▸ **INSTRUCTIONS FOR THE TASK**: Among the entries, which lines carry the string "picture"? Copy each of them.

▸ **THE RECORDS**:
— Begin —

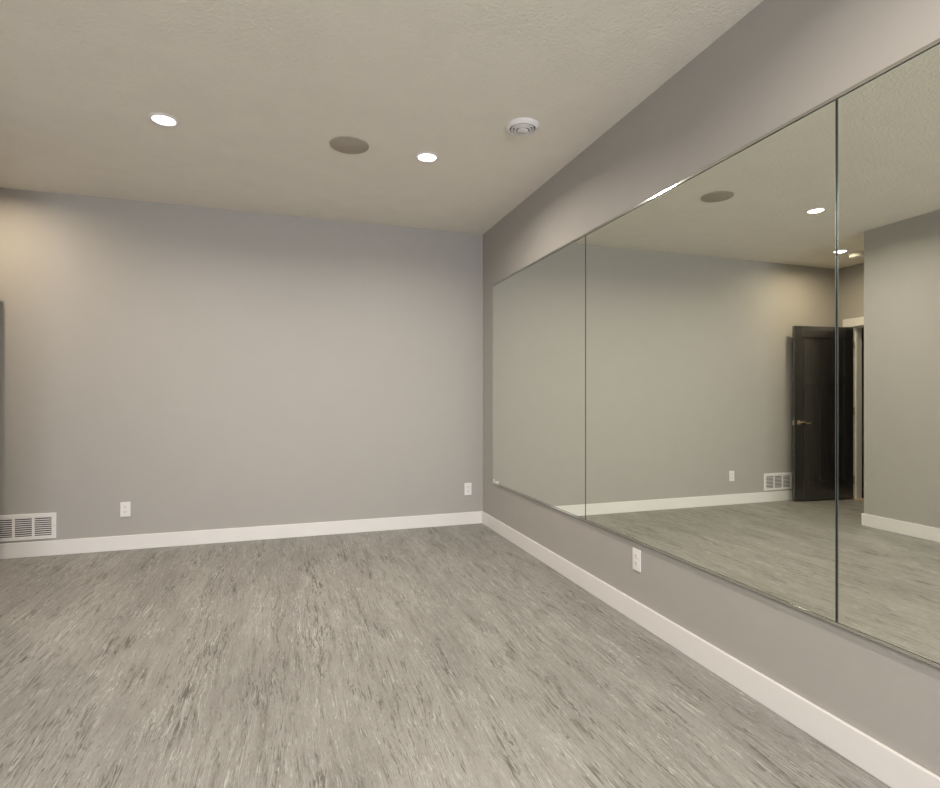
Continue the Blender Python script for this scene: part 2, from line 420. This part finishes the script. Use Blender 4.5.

— End —
— Begin —

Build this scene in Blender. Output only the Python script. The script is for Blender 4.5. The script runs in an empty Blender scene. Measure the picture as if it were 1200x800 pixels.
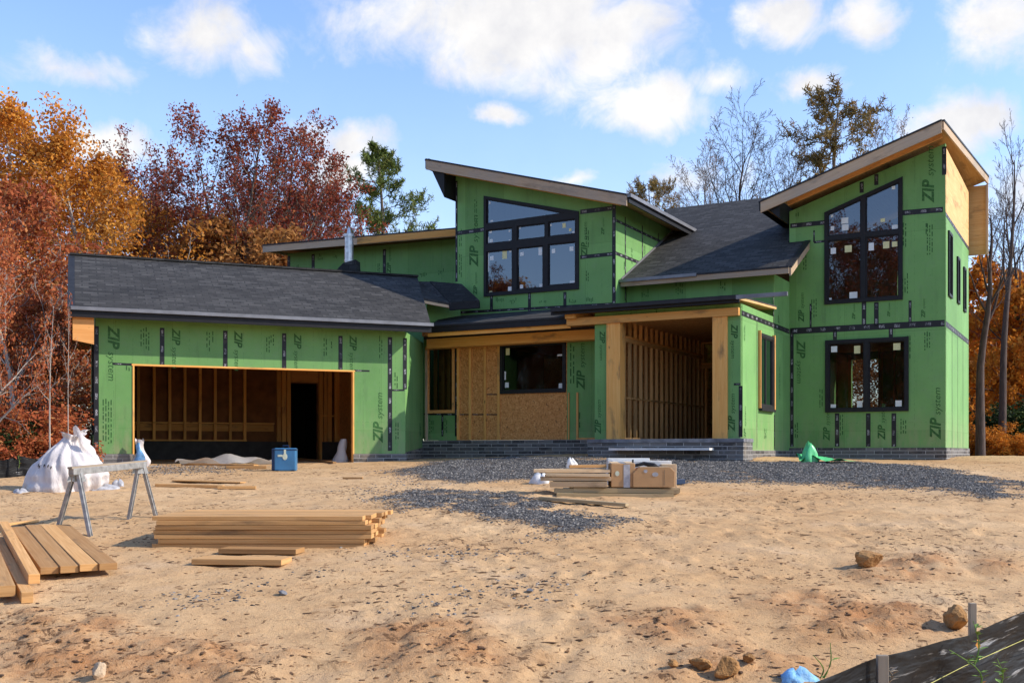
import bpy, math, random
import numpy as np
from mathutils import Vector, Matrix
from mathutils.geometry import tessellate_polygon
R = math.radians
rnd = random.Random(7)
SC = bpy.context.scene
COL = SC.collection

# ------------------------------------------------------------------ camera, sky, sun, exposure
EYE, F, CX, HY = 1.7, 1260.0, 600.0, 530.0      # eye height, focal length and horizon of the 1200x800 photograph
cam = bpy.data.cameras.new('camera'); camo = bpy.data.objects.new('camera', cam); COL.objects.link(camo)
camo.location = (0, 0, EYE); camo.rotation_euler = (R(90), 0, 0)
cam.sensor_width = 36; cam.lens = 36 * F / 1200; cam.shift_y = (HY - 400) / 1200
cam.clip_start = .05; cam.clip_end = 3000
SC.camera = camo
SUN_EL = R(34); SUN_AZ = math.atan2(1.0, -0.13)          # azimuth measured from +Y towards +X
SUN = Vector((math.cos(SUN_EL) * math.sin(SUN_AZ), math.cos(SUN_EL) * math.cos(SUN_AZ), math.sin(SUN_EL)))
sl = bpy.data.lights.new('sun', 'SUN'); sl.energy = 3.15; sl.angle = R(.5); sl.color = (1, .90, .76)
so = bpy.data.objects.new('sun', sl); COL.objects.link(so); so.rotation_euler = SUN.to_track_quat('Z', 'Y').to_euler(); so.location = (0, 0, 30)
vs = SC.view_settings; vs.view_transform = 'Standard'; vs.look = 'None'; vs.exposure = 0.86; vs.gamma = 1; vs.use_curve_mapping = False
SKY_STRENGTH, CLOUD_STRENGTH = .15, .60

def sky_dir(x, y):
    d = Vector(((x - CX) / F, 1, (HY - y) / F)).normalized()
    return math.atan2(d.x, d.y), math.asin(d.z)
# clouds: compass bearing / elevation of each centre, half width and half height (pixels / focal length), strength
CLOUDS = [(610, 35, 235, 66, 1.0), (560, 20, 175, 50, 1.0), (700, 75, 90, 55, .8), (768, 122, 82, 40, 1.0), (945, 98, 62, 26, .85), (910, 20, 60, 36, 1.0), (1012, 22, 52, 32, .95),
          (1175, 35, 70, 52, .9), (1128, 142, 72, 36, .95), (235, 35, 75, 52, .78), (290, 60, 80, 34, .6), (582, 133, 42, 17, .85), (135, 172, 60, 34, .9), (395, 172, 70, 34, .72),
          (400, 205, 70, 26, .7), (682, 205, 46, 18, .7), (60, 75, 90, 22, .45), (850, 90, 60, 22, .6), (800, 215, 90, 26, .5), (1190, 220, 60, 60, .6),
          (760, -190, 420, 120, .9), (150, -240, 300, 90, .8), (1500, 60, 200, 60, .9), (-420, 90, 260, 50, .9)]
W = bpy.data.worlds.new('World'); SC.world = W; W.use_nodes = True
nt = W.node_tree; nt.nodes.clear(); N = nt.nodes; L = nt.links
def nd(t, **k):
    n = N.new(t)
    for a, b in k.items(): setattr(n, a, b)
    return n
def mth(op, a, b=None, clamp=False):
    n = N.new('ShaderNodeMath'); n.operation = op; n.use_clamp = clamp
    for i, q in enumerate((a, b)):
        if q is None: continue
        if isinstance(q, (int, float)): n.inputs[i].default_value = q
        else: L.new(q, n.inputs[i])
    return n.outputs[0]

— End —
— Begin —

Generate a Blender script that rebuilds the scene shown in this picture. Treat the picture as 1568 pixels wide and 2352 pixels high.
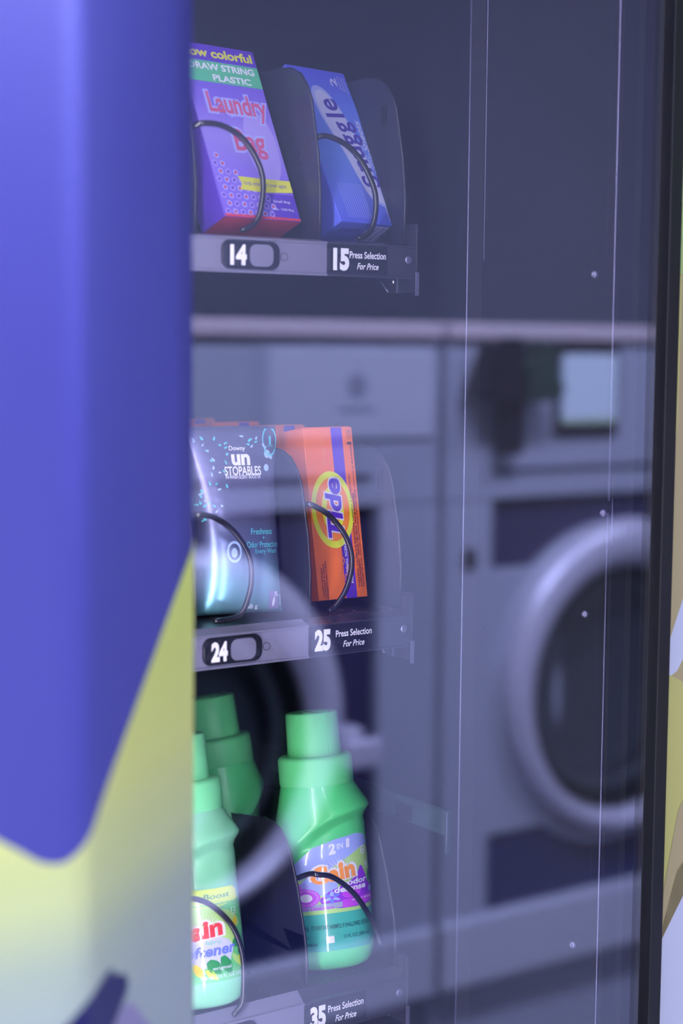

— End —

▸ **FINAL RESULT**:
Build this scene in Blender. Output only the Python script. The script is for Blender 4.5. The script runs in an empty Blender scene. Measure the picture as if it were 1200x800 pixels.
Generate a Blender script that rebuilds the scene shown in this picture. Treat the picture as 1568 pixels wide and 2352 pixels high.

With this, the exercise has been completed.